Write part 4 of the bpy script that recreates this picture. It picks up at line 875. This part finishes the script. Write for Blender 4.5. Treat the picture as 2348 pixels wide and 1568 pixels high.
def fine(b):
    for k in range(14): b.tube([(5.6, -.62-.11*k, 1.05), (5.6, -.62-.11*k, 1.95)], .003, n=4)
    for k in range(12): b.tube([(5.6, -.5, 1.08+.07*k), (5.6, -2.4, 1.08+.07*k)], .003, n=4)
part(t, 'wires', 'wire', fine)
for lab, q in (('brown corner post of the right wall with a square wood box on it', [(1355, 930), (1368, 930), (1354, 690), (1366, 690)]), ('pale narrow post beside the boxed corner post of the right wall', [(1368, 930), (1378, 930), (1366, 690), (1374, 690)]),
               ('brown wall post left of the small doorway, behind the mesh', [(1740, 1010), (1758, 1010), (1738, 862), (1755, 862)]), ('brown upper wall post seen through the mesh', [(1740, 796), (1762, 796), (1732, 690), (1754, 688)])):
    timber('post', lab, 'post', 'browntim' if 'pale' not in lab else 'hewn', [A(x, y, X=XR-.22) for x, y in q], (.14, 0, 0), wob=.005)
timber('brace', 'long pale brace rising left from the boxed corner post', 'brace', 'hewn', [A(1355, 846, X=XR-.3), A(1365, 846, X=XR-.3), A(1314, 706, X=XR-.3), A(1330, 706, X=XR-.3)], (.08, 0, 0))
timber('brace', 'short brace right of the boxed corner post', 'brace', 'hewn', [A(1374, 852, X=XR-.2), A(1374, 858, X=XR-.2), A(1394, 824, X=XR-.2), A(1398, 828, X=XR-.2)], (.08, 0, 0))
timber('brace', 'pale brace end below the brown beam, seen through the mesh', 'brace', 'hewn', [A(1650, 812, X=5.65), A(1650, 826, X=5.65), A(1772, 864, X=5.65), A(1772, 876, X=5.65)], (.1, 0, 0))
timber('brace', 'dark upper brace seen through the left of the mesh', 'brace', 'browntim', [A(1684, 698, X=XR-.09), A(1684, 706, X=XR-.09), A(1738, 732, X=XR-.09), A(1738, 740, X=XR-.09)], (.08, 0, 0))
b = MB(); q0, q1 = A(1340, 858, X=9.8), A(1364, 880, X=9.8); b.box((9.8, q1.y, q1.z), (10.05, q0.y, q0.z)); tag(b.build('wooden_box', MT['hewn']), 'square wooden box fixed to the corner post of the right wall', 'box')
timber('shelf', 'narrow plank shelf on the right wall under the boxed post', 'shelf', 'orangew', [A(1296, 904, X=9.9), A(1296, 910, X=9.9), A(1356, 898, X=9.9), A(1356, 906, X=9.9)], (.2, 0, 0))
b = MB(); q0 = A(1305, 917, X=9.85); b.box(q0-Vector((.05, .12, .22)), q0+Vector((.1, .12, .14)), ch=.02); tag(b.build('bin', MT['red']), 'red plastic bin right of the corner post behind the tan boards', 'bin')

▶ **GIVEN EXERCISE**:
Tell how many lines hold the string "part", giving the number and nothing else.

▶ **ANSWER FOR THE TASK**:
2